By the end of January, I suddenly found myself being invited to join a greek-letter fraternity. You gotta be kidding me, I thought to myself then. List some stereotypes of fratmen and I probably am the opposite to a number of those. But what the hell, weeks later, I eventually became an Upsilonian. It was a life-changing decision and such a difficult process that I’ll never forget nor regret.
So, from the most utterly painful to the most stressful to the most euphoric, ecstatic and fulfilling of experiences of my life this year (and probably of its 19-year entirety to date) belong to this, my junior year in the fraternity. Tangina na lang. Hehe. It’s quite difficult trying to word it out and explain the countless individual experiences adequately without using too many superlatives or revealing things. I guess you just have to take my word for it. If I’m compelled to sum up 2007 in one sentence, I would easily and confidently say, “It was the year I became an Upsilonian.” ‘Yun lang.
(On an interesting note, this blog played a big role in how and why I was recruited into the frat. Oh boy, the things my blog get me into, right? At the beginning of the year, I was hoping it would be TV guestings or something. Hehe, just kidding. Guess the blogger who invited me.)
Anyway, the next big thing for me this year came shortly after I joined. It was late February and early March–campus elections season in the University of the Philippines. It’s not easy explaining to non-UP people how serious elections in this university can get. It’s probably one of the most fiercely contested campus elections in the Philippines, with ideological and historical bitterness and baggage.
Anyway, I was running for college chairperson under STAND-UP. And it was a challenge because students were bitterly divided on some key issues, there was an apparent strong anti-radical sentiment, and we were being contested full-slate for the first time. As everyone in my college knows, despite my “pre-election popularity,” I was defeated. And honestly, for a while then, I was depressed. But as the adage goes, when one window closes, another one opens. It definitely didn’t end with the loss. I eventually got absorbed into the university-wide committees of STAND-UP and from there I worked with the various social and political campaigns throughout the year.
This year-end recap can’t be complete without mentioning that it was the year I first visited the United States. It was a family vacation. We were there for three weeks. Atlanta, New York, San Francisco, Los Angeles, Las Vegas. There. I think I’ve chronicled it enough already, so I won’t talk much about this. It wasn’t particularly life-changing, but yea, since it’s a major first, it’s worth the mention in this entry.
I’m sorry, I tried to keep this as short as possible. There were a lot of other things that happened this year, of course. I’m sorry if you’re expecting some things I missed out in this entry. Basta, 2007 will forever be etched in my consciousness for many various reasons. These three simply make the top spots.

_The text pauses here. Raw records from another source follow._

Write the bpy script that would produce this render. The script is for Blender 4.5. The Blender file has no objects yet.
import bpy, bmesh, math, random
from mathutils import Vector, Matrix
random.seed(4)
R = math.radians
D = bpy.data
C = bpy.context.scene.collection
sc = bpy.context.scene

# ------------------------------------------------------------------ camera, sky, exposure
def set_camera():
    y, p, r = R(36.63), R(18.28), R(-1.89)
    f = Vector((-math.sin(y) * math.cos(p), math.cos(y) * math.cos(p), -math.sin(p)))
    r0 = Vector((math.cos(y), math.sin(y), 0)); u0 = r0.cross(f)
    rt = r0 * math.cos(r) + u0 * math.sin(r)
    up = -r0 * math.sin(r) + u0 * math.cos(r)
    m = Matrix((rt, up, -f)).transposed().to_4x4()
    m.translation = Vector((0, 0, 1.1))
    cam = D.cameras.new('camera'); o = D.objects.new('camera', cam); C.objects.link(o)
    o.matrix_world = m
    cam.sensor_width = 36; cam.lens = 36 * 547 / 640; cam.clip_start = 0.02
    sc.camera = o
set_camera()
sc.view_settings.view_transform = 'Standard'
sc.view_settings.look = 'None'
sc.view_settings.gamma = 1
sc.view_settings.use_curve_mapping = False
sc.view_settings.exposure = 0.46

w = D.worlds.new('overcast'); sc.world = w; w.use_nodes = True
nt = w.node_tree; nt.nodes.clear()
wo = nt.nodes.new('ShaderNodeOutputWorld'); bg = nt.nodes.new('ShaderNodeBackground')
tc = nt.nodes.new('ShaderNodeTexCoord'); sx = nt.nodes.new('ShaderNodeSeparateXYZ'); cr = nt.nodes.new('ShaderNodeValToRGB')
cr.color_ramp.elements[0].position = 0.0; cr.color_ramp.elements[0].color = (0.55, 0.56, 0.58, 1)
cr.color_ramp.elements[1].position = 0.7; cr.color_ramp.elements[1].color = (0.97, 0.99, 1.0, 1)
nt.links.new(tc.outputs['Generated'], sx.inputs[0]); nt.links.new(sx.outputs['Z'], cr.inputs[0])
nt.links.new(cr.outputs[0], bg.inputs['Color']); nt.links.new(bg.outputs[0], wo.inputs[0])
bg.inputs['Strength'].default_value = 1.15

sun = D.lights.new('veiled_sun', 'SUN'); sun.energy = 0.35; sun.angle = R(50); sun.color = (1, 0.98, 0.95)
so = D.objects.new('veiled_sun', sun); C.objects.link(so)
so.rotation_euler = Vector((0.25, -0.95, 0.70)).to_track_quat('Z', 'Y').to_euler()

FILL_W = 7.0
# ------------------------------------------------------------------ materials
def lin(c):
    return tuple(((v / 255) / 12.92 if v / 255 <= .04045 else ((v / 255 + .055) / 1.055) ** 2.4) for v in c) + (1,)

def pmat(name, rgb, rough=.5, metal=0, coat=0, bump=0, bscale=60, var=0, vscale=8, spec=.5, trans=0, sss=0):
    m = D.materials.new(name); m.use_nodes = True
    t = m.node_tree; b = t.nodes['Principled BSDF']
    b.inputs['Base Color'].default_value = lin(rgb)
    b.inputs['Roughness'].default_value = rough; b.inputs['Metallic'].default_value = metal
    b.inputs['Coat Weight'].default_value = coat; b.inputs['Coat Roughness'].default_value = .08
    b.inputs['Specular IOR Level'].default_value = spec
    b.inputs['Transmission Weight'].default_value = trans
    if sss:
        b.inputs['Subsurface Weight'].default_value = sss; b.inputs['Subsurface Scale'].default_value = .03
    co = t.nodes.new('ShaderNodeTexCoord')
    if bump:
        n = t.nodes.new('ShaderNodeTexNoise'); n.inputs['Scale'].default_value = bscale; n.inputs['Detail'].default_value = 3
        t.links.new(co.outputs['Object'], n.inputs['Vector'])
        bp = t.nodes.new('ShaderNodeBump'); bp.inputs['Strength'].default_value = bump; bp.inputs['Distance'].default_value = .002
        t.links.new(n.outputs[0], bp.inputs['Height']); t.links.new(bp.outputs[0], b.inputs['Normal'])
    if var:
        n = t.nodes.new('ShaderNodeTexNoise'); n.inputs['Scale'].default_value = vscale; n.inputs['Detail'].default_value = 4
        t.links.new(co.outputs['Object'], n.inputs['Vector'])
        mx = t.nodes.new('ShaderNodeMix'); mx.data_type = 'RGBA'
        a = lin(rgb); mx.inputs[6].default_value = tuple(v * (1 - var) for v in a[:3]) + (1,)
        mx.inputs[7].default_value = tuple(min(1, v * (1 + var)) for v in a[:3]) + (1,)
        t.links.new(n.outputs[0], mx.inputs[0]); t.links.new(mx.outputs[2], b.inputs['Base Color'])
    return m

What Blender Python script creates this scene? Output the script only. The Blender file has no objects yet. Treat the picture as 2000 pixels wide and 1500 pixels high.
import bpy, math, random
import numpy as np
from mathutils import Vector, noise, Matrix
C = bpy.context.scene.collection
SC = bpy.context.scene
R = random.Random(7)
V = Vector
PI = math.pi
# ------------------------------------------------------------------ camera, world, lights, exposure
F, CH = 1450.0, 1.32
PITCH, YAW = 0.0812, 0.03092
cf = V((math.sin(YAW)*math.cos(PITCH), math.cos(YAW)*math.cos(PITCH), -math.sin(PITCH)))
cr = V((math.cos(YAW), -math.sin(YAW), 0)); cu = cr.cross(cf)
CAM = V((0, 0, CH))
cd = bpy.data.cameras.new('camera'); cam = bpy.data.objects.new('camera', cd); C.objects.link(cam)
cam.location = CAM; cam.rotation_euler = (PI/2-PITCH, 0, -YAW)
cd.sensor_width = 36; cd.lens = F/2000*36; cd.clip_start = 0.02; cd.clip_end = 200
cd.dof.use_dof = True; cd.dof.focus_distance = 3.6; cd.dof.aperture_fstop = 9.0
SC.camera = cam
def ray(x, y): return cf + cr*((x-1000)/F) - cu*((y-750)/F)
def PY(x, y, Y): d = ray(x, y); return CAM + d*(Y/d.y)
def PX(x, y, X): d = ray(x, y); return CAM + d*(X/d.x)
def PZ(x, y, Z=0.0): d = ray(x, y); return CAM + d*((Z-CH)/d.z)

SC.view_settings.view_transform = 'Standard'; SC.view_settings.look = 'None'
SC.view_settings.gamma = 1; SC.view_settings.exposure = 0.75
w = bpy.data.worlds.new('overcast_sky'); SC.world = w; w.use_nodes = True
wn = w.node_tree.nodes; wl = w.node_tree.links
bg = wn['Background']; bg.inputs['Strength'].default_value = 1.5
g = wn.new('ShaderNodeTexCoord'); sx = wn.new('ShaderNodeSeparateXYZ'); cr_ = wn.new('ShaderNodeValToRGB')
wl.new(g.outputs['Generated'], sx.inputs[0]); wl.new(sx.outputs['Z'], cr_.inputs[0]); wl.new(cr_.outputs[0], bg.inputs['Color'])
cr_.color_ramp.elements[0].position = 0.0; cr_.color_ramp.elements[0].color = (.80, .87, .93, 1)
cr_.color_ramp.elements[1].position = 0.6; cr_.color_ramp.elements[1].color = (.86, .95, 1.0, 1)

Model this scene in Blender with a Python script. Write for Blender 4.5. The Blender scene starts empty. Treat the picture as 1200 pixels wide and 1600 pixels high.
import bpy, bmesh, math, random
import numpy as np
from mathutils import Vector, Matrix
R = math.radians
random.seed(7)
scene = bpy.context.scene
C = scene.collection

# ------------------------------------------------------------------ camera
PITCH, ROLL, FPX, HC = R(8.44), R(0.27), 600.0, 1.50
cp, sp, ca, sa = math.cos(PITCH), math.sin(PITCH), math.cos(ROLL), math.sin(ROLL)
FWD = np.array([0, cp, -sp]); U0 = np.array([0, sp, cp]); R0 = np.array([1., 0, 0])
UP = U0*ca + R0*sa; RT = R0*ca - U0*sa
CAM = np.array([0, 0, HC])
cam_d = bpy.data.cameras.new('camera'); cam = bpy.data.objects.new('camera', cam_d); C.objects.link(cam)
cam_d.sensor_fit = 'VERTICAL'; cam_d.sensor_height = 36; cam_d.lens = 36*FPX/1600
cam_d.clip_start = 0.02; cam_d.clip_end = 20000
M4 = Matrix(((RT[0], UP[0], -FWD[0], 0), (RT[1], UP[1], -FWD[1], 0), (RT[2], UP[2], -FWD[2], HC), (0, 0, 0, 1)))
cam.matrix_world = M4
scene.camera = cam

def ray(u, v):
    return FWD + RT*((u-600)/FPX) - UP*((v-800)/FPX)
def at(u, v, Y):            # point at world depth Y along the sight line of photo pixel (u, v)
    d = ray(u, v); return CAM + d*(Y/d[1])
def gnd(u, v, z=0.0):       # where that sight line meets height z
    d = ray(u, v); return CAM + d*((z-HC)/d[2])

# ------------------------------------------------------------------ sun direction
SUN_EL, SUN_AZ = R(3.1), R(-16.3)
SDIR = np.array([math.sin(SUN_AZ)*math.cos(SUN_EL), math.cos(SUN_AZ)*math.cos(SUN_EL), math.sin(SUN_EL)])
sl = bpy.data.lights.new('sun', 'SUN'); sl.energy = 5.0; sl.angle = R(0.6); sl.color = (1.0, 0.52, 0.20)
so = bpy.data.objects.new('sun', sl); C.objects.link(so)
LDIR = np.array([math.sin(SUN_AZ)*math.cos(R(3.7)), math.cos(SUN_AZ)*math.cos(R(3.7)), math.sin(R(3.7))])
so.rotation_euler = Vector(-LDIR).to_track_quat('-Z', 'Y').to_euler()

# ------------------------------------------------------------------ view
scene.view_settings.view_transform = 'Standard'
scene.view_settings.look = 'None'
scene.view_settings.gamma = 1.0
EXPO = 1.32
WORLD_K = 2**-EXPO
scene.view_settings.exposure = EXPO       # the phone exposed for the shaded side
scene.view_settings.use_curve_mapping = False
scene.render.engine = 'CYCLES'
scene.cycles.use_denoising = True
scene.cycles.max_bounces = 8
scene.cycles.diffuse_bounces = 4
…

Similar to last year, I celebrated the New Year with the family in our family-owned grocery in Bulacan. In the land of firecrackers, fireworks aren’t necessarily those beautiful fiery explosions in the sky that one would normally imagine, but they’re definitely heart-thumping and loud. Just when the year was about to change, the bomb-like explosions of the strong firecrackers went off and it went on for a quarter of an hour, with no half a second of silence.
A little past twelve, I went up to our top floor and watched the landscape flicker in chaos. Tens of thousands of mini rockets exploding everywhere across the landscape of Bulacan. It was quite amusing–I imagined it as a scene from a war, with thousands of anti-aircraft missiles flying in the air to fend off a foreign invasion.
We went back home to Quezon City at around 1 in the morning. It was an interesting sight. There were no other vehicles in the expressway except ours, seriously. It felt like we owned it. Or we were the only survivors of my imagined New Year’s war.